To find the zero point of your input image, this script can use a reference image (that already has a zero point) or a reference catalog (that just has magnitudes). In any case, it is mandatory to identify at least one aperture for aperture photometry over the image (using --aperarcsec). If reference image(s) is(are) given, it is mandatory to specify its(their) zero point(s) using the --refimgszp option (it can take a separate value for each reference image). When a catalog is given, it should already contain the magnitudes of the object (you can specify which column to use).

This script will not estimate the zero point based on all the objects in the reference image or catalog. It will first query Gaia database and only select objects have a significant parallax (because Gaia’s algorithms sometimes confuse galaxies and stars based on pure morphology). You can bypass this step (which needs internet connection and can only be used on real data, not simulations) using the --starcat option described in astscript-zeropoint options. This script will then match the catalog of stars (either through Gaia or --starcat) with the reference catalog and only use them. If the reference is an image, it will simply use the stars catalog to do aperture photometry.
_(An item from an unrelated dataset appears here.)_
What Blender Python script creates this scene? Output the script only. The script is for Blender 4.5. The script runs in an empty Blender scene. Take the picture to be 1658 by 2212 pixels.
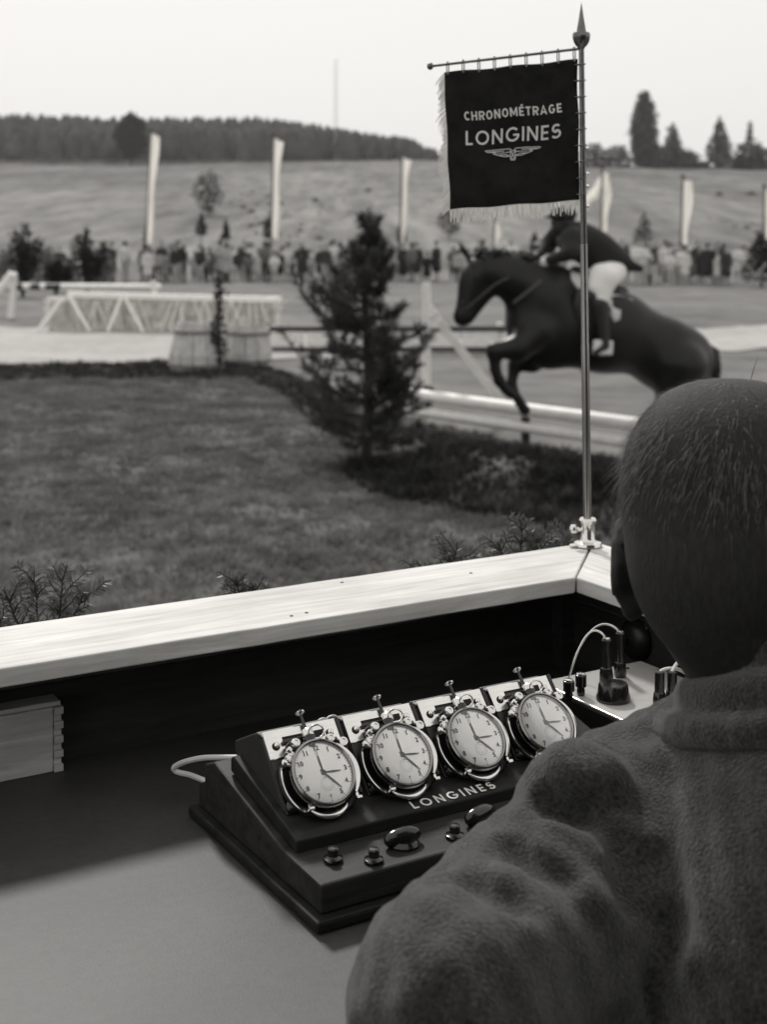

By default, this script will estimate the number of available threads and run all independent steps in parallel on those threads. To control this behavior (and allow it to only run on a certain number of threads), you can use the --numthreads option.

During its operation, this script will build a temporary file in the running directory that will be deleted once it is finished. The --tmpdir option can be used to manually set the temporary directory’s location at any location in your file system. The --keeptmp option can be used to stop the deletion of that directory (useful for when you want to debug the script or better understand what it does).